▼▼▼
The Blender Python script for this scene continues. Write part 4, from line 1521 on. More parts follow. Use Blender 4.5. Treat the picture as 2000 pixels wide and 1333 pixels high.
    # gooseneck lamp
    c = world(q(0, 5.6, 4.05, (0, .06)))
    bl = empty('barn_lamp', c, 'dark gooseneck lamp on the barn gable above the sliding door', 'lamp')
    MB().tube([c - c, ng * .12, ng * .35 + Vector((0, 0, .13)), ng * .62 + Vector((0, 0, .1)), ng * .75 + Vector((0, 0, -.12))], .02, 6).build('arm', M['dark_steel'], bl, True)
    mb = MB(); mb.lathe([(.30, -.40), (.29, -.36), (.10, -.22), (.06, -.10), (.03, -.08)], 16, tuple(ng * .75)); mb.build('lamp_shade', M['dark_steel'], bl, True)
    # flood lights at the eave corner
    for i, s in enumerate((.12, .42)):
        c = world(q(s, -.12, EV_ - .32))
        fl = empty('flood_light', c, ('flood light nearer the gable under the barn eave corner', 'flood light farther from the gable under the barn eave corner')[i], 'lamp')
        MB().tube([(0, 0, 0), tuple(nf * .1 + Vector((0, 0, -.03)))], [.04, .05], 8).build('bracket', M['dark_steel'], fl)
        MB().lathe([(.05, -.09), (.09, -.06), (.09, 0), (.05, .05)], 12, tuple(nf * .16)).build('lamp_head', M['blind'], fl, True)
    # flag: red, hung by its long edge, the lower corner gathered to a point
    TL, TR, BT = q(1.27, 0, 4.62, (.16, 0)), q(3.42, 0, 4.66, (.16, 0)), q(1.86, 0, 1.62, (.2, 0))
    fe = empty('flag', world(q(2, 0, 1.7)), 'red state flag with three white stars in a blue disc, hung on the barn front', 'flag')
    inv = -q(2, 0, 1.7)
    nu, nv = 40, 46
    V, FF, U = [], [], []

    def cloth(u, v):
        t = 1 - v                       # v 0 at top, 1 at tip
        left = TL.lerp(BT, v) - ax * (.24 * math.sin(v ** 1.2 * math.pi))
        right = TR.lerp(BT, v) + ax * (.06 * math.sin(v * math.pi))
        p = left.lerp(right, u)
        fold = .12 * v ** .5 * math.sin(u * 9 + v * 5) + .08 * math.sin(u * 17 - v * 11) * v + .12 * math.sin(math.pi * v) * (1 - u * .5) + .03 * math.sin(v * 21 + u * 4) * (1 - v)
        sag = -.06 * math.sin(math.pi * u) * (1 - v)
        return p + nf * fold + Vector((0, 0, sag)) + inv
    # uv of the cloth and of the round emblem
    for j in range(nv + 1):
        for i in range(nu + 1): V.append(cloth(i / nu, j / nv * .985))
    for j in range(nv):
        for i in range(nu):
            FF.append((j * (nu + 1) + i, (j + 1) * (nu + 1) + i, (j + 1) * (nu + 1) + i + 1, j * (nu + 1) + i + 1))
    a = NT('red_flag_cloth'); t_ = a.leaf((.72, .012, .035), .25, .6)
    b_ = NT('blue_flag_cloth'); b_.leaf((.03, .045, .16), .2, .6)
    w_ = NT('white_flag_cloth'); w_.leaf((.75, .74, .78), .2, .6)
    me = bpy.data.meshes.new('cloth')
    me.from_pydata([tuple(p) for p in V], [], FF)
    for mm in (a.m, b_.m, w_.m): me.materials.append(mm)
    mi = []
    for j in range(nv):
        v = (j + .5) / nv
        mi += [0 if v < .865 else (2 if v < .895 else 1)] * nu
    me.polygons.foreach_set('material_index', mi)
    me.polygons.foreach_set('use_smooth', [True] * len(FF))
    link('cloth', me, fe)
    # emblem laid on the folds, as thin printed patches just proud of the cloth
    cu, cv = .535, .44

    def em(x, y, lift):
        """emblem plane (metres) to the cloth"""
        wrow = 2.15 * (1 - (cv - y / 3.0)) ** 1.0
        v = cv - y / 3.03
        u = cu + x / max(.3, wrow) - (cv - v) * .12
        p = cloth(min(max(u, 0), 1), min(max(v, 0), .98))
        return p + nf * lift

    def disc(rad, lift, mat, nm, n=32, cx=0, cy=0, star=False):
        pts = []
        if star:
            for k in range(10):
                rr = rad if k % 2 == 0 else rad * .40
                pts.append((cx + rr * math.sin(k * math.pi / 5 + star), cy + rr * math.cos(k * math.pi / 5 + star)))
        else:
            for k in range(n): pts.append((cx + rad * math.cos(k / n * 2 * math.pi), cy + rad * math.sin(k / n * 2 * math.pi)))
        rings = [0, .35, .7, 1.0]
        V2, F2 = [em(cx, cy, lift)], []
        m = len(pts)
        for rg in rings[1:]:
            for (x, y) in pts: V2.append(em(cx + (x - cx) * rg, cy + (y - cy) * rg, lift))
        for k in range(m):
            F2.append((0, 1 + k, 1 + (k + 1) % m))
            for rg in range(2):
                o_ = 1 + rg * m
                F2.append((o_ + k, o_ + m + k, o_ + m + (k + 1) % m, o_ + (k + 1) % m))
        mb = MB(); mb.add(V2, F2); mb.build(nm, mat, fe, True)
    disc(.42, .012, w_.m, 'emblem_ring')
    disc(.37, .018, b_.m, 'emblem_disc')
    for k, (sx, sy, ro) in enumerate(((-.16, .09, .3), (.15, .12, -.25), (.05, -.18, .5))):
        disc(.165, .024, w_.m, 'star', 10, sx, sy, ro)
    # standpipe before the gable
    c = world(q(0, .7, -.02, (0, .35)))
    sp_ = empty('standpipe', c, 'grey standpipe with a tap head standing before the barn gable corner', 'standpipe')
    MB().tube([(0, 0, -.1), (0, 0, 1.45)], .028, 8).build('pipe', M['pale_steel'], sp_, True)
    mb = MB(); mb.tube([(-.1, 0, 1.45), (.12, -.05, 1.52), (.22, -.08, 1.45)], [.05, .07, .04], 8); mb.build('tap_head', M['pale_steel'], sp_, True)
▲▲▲
=== Given exercise ===
Emit the full listing verbatim.

=== Completed exercise ===
The Blender Python script for this scene continues. Write part 4, from line 1521 on. More parts follow. Use Blender 4.5. Treat the picture as 2000 pixels wide and 1333 pixels high.
    # gooseneck lamp
    c = world(q(0, 5.6, 4.05, (0, .06)))
    bl = empty('barn_lamp', c, 'dark gooseneck lamp on the barn gable above the sliding door', 'lamp')
    MB().tube([c - c, ng * .12, ng * .35 + Vector((0, 0, .13)), ng * .62 + Vector((0, 0, .1)), ng * .75 + Vector((0, 0, -.12))], .02, 6).build('arm', M['dark_steel'], bl, True)
    mb = MB(); mb.lathe([(.30, -.40), (.29, -.36), (.10, -.22), (.06, -.10), (.03, -.08)], 16, tuple(ng * .75)); mb.build('lamp_shade', M['dark_steel'], bl, True)
    # flood lights at the eave corner
    for i, s in enumerate((.12, .42)):
        c = world(q(s, -.12, EV_ - .32))
        fl = empty('flood_light', c, ('flood light nearer the gable under the barn eave corner', 'flood light farther from the gable under the barn eave corner')[i], 'lamp')
        MB().tube([(0, 0, 0), tuple(nf * .1 + Vector((0, 0, -.03)))], [.04, .05], 8).build('bracket', M['dark_steel'], fl)
        MB().lathe([(.05, -.09), (.09, -.06), (.09, 0), (.05, .05)], 12, tuple(nf * .16)).build('lamp_head', M['blind'], fl, True)
    # flag: red, hung by its long edge, the lower corner gathered to a point
    TL, TR, BT = q(1.27, 0, 4.62, (.16, 0)), q(3.42, 0, 4.66, (.16, 0)), q(1.86, 0, 1.62, (.2, 0))
    fe = empty('flag', world(q(2, 0, 1.7)), 'red state flag with three white stars in a blue disc, hung on the barn front', 'flag')
    inv = -q(2, 0, 1.7)
    nu, nv = 40, 46
    V, FF, U = [], [], []

    def cloth(u, v):
        t = 1 - v                       # v 0 at top, 1 at tip
        left = TL.lerp(BT, v) - ax * (.24 * math.sin(v ** 1.2 * math.pi))
        right = TR.lerp(BT, v) + ax * (.06 * math.sin(v * math.pi))
        p = left.lerp(right, u)
        fold = .12 * v ** .5 * math.sin(u * 9 + v * 5) + .08 * math.sin(u * 17 - v * 11) * v + .12 * math.sin(math.pi * v) * (1 - u * .5) + .03 * math.sin(v * 21 + u * 4) * (1 - v)
        sag = -.06 * math.sin(math.pi * u) * (1 - v)
        return p + nf * fold + Vector((0, 0, sag)) + inv
    # uv of the cloth and of the round emblem
    for j in range(nv + 1):
        for i in range(nu + 1): V.append(cloth(i / nu, j / nv * .985))
    for j in range(nv):
        for i in range(nu):
            FF.append((j * (nu + 1) + i, (j + 1) * (nu + 1) + i, (j + 1) * (nu + 1) + i + 1, j * (nu + 1) + i + 1))
    a = NT('red_flag_cloth'); t_ = a.leaf((.72, .012, .035), .25, .6)
    b_ = NT('blue_flag_cloth'); b_.leaf((.03, .045, .16), .2, .6)
    w_ = NT('white_flag_cloth'); w_.leaf((.75, .74, .78), .2, .6)
    me = bpy.data.meshes.new('cloth')
    me.from_pydata([tuple(p) for p in V], [], FF)
    for mm in (a.m, b_.m, w_.m): me.materials.append(mm)
    mi = []
    for j in range(nv):
        v = (j + .5) / nv
        mi += [0 if v < .865 else (2 if v < .895 else 1)] * nu
    me.polygons.foreach_set('material_index', mi)
    me.polygons.foreach_set('use_smooth', [True] * len(FF))
    link('cloth', me, fe)
    # emblem laid on the folds, as thin printed patches just proud of the cloth
    cu, cv = .535, .44

    def em(x, y, lift):
        """emblem plane (metres) to the cloth"""
        wrow = 2.15 * (1 - (cv - y / 3.0)) ** 1.0
        v = cv - y / 3.03
        u = cu + x / max(.3, wrow) - (cv - v) * .12
        p = cloth(min(max(u, 0), 1), min(max(v, 0), .98))
        return p + nf * lift

    def disc(rad, lift, mat, nm, n=32, cx=0, cy=0, star=False):
        pts = []
        if star:
            for k in range(10):
                rr = rad if k % 2 == 0 else rad * .40
                pts.append((cx + rr * math.sin(k * math.pi / 5 + star), cy + rr * math.cos(k * math.pi / 5 + star)))
        else:
            for k in range(n): pts.append((cx + rad * math.cos(k / n * 2 * math.pi), cy + rad * math.sin(k / n * 2 * math.pi)))
        rings = [0, .35, .7, 1.0]
        V2, F2 = [em(cx, cy, lift)], []
        m = len(pts)
        for rg in rings[1:]:
            for (x, y) in pts: V2.append(em(cx + (x - cx) * rg, cy + (y - cy) * rg, lift))
        for k in range(m):
            F2.append((0, 1 + k, 1 + (k + 1) % m))
            for rg in range(2):
                o_ = 1 + rg * m
                F2.append((o_ + k, o_ + m + k, o_ + m + (k + 1) % m, o_ + (k + 1) % m))
        mb = MB(); mb.add(V2, F2); mb.build(nm, mat, fe, True)
    disc(.42, .012, w_.m, 'emblem_ring')
    disc(.37, .018, b_.m, 'emblem_disc')
    for k, (sx, sy, ro) in enumerate(((-.16, .09, .3), (.15, .12, -.25), (.05, -.18, .5))):
        disc(.165, .024, w_.m, 'star', 10, sx, sy, ro)
    # standpipe before the gable
    c = world(q(0, .7, -.02, (0, .35)))
    sp_ = empty('standpipe', c, 'grey standpipe with a tap head standing before the barn gable corner', 'standpipe')
    MB().tube([(0, 0, -.1), (0, 0, 1.45)], .028, 8).build('pipe', M['pale_steel'], sp_, True)
    mb = MB(); mb.tube([(-.1, 0, 1.45), (.12, -.05, 1.52), (.22, -.08, 1.45)], [.05, .07, .04], 8); mb.build('tap_head', M['pale_steel'], sp_, True)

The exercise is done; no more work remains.